Die Installation des Engländers Potter, der nach der Trennung von Chelsea knapp zwei Jahre ohne Beschäftigung war, ist eine Kurskorrektur. Der 49-Jährige soll den Verein beruhigen, sein Vorgehen gleicht mitunter einer Mischung aus Lopetegui und dem nach dem Ende der Vorsaison abgesetzten konservativen Trainerroutinier David Moyes, der nun von Abstiegskonkurrent Everton angestellt wurde. Es gilt die viertschlechteste Defensive der Premier League wieder zu stabilisieren und auch mehr Tore zu erzielen. In nur einem Pflichtspiel schaffte West Ham mehr als zwei Treffer – beim Kantersieg gegen Aufsteiger Ipswich.

Allerdings dürfte Potter die Personalsituation in der Offensive genauso Probleme bereiten wie Lopetegui. Denn neben Füllkrug fällt auch dessen Vertreter Michail Antonio bis Saisonende aus, der bei einem Unfall im Dezember einen Unterschenkelbruch erlitt. Der Engländer mit jamaikanischen Familienwurzeln war an einem Samstagmittag von der Fahrspur abgekommen und mit dem Vehikel frontal gegen einen Baum gekracht. Notfallhelfer konnten ihn erst nach einer Dreiviertelstunde aus dem zerstörten Auto bergen. Zudem muss West Ham in den nächsten Wochen auf seinen bisher besten Torschützen Jarrod Bowen (fünf Ligatreffer) verzichten. Dieser zog sich zum Jahresabschluss eine Fußfraktur zu. Als Zentrumsstürmer verbleibt bloß Veteran Danny Ings.

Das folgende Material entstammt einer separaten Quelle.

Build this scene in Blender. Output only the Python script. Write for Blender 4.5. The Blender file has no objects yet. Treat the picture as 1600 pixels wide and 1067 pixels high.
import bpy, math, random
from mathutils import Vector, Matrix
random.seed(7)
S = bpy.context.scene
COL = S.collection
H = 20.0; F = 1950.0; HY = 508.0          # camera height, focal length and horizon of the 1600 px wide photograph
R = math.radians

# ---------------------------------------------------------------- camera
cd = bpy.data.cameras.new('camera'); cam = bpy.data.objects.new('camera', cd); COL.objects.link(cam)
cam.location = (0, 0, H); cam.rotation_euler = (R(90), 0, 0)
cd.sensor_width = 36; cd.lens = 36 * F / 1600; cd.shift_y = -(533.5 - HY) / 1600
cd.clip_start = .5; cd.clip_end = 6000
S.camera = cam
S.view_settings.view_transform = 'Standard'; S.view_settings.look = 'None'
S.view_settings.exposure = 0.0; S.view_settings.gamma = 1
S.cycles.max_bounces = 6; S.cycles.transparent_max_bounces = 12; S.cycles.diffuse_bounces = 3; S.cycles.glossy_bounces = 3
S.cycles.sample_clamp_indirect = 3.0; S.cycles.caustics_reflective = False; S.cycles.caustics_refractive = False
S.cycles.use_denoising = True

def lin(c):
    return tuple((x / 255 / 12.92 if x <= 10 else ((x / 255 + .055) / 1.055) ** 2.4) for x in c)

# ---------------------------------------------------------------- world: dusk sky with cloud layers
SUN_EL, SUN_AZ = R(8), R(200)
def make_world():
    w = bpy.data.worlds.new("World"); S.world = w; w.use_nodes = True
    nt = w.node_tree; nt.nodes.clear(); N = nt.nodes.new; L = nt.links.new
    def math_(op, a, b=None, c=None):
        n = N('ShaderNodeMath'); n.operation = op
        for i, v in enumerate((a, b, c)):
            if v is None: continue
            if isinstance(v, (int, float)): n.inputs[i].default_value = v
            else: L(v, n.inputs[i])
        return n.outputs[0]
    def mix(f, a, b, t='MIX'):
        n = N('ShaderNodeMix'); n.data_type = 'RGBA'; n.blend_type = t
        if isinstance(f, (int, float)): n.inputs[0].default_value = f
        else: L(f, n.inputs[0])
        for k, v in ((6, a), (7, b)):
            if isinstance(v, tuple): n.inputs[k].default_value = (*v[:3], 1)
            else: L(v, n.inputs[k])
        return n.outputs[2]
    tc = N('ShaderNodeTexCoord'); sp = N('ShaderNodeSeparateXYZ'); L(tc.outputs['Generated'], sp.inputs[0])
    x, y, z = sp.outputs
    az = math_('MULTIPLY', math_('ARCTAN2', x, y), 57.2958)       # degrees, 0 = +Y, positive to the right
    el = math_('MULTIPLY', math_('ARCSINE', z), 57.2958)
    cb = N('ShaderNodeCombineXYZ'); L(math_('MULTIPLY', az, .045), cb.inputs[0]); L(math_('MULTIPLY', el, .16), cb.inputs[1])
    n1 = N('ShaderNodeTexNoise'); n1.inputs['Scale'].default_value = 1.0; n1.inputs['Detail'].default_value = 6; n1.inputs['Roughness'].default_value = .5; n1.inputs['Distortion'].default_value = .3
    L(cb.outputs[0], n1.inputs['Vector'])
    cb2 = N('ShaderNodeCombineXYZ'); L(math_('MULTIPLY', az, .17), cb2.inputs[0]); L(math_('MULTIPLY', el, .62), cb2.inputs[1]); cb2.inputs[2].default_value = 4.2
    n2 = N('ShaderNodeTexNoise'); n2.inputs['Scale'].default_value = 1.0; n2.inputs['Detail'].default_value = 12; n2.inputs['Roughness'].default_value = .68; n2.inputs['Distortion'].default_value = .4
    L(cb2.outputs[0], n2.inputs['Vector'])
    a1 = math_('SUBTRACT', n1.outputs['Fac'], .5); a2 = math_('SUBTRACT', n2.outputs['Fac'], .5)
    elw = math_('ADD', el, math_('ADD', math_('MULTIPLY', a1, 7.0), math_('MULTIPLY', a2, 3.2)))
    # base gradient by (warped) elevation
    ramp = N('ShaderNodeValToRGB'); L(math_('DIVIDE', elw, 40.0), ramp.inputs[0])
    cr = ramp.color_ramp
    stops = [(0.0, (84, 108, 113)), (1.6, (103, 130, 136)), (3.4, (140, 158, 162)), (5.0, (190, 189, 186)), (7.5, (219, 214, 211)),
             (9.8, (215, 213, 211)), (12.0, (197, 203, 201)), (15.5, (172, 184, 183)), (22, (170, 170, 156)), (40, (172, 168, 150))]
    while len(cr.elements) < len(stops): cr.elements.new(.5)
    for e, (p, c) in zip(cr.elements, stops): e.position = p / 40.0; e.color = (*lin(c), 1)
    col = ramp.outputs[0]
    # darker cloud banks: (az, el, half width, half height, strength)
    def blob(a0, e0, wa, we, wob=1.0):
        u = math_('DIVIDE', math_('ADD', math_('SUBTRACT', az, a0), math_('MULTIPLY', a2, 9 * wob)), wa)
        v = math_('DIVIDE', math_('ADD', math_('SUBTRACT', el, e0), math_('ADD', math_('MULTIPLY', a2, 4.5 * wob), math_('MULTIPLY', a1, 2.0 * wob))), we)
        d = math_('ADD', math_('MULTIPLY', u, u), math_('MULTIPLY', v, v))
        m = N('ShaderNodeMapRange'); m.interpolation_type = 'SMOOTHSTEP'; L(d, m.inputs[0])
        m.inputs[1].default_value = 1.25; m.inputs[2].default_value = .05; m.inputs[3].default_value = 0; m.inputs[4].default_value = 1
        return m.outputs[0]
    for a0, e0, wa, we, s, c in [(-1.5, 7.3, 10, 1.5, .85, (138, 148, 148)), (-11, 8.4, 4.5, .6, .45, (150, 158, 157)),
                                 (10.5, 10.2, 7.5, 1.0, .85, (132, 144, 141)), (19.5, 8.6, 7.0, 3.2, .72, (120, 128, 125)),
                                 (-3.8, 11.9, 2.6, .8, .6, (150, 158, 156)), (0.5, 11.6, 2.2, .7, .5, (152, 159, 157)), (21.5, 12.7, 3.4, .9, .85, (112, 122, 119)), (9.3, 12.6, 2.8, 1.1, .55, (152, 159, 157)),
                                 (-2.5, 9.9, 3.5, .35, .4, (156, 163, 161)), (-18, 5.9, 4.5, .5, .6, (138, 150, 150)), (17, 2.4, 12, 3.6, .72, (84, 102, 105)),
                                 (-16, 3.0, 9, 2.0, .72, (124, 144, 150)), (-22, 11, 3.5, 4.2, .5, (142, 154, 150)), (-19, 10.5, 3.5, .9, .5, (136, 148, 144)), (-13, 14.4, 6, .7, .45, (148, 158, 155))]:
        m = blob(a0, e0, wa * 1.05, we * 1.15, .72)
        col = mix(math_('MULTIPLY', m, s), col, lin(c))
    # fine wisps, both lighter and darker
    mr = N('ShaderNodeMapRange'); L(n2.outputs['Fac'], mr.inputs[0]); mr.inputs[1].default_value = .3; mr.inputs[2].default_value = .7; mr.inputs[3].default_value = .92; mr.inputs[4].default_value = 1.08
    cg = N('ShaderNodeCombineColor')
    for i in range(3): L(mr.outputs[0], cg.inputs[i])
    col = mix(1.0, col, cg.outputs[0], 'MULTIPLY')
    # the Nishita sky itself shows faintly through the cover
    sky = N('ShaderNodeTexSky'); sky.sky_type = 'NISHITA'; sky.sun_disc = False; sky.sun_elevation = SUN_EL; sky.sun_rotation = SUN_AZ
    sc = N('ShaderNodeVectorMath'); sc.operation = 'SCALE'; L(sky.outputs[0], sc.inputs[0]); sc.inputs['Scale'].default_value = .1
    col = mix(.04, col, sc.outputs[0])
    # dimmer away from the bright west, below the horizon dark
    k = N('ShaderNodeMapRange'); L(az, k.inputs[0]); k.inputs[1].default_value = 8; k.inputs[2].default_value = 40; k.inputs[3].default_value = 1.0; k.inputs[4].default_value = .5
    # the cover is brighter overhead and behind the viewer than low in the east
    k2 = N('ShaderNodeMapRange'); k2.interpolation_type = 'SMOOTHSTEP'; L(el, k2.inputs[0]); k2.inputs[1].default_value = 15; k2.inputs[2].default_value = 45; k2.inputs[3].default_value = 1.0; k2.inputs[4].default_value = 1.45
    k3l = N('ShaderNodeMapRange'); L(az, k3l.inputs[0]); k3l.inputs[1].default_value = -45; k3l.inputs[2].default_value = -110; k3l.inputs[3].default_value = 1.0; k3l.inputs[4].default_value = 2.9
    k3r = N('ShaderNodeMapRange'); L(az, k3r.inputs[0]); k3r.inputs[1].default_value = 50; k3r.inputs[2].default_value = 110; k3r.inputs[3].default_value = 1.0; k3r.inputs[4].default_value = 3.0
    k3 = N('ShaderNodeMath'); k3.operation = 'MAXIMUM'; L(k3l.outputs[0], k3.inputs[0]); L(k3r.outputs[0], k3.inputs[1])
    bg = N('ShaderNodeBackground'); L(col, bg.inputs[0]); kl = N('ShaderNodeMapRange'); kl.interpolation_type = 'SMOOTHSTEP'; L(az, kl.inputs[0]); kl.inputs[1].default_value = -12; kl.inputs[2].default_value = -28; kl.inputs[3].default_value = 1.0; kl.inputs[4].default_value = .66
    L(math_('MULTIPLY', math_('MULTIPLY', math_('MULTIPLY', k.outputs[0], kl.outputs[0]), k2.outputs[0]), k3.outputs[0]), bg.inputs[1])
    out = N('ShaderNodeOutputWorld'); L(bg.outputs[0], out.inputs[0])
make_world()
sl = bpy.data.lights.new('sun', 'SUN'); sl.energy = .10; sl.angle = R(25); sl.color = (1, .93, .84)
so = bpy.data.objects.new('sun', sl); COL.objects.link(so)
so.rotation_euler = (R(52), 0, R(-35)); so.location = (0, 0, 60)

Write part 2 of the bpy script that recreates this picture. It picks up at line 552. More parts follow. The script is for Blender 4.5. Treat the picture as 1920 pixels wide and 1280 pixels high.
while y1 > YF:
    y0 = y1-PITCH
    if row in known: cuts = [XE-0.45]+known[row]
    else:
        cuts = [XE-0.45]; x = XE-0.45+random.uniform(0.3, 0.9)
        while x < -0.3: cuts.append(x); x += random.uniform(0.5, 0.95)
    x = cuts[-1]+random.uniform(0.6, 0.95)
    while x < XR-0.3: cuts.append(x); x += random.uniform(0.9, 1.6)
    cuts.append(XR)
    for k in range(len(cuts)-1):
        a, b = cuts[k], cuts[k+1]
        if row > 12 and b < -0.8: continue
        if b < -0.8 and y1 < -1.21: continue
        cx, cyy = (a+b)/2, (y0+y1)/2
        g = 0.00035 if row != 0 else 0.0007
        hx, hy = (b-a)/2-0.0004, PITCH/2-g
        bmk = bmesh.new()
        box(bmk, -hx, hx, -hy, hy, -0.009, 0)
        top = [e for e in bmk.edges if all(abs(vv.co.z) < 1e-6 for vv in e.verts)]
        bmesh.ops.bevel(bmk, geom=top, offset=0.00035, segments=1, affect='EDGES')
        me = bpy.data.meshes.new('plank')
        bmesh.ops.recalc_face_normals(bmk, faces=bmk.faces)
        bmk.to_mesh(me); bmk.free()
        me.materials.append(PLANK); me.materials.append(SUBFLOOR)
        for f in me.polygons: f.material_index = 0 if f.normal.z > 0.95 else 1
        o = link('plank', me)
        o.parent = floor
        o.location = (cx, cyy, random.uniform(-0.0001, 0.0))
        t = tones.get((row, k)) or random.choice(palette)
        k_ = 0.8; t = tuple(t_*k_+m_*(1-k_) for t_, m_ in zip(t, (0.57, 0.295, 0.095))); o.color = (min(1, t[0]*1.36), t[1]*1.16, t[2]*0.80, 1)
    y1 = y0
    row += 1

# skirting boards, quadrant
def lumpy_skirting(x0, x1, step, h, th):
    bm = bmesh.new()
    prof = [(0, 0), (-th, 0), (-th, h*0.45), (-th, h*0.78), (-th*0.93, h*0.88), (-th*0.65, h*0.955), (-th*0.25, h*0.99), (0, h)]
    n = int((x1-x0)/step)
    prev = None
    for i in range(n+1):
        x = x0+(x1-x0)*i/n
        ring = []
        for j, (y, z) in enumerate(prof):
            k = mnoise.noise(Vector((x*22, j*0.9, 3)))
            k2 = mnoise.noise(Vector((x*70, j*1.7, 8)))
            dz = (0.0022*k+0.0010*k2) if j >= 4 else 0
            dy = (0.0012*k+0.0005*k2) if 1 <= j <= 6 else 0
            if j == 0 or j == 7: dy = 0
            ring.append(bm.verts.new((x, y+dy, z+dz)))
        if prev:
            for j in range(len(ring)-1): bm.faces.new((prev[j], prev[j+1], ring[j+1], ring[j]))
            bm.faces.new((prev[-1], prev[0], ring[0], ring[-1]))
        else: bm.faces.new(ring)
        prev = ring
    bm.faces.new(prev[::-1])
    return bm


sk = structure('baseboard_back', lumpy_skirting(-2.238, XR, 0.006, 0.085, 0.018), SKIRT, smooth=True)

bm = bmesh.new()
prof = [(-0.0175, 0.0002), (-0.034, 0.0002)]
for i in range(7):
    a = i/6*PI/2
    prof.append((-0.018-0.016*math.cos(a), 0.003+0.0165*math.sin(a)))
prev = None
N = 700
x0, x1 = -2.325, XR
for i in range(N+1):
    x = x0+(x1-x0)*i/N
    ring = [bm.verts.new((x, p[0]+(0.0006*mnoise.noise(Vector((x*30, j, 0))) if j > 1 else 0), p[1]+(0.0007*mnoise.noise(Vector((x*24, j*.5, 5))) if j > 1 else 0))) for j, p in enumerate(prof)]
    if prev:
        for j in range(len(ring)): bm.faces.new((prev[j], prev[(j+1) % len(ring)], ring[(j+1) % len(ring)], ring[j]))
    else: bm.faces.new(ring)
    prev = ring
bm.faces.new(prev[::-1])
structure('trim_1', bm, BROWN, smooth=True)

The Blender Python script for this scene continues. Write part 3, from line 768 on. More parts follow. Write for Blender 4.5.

Aus diesem Grund peilt West Ham in der Wintertransferperiode weitere Verstärkungen an. Man müsse über Zugänge nachdenken, sagt Potter. Dabei steht vor allem der Deutsche Tim Steidten unter Druck, der im Sommer 2023 von Bayer Leverkusen kam und die Rolle des Technischen Direktors im Klub übernahm. Er ist federführend für die Transfers des Klubs zuständig und konnte Spieler für insgesamt knapp 300 Millionen Euro Ablöse unter Vertrag nehmen. Von ihm wird erwartet, schnell Lösungen für den Rest der Saison zu finden.

Immerhin verbleiben West Ham dafür noch fast drei Wochen – anders als in der Hinrunde. Als sich Niclas Füllkrug damals verletzte, war die Sommertransferzeit bereits zu Ende gegangen.